12.     So far as the submissions on behalf of the respondent are concerned, I am satisfied that the difficulties evident in the various judgments opened by counsel are being addressed by the relevant Romanian authorities on an ongoing basis, and that the events described in those cases have been overtaken by the events and developments described in the information provided to this Court in 2021.  The CPT Report refers to inspections in February 2018.  The Council of Europe Report refers to conditions of detention prior to September 2015.  The dates of the various ECtHR judgments set out above frame the temporal context of those cases, and they did not involve assurances given in the specific context of the EAW framework.  I am satisfied that any potential effect of these cases and reports is superseded by the specific assurances received in the EAW context of this case.  
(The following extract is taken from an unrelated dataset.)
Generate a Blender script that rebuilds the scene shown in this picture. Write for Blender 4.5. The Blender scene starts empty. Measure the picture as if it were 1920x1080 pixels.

13.     Finally, it must be borne in mind that s.4A of the Act provides a presumption that Member States will comply with the requirements of the Framework Decision unless the contrary is shown.  The Framework Decision incorporates respect for fundamental rights. Having considered the evidence, information and submissions in this case, I am satisfied that the presumption contained in s.4A of the Act has not been rebutted, and that the assurances endorsed by the issuing judicial authority are sufficient to dispel any real risk that the respondent will on surrender be held in conditions violating his rights under Article 3 ECHR.

14.     Accordingly, by reference to the terms of s.37 of the Act, it must be determined whether the surrender of the respondent would be incompatible with the obligations of the State under the ECHR, the protocols thereto, or the Constitution.  I am satisfied that surrender of the respondent would not be incompatible with such obligations.  As the respondent’s objection to surrender based on s.37 of the Act is dismissed, and I am otherwise satisfied that his surrender is not precluded by Part 3 or any other provision of that Act, there will be an order pursuant to s.16(1) of the Act for the surrender of the respondent to Romania.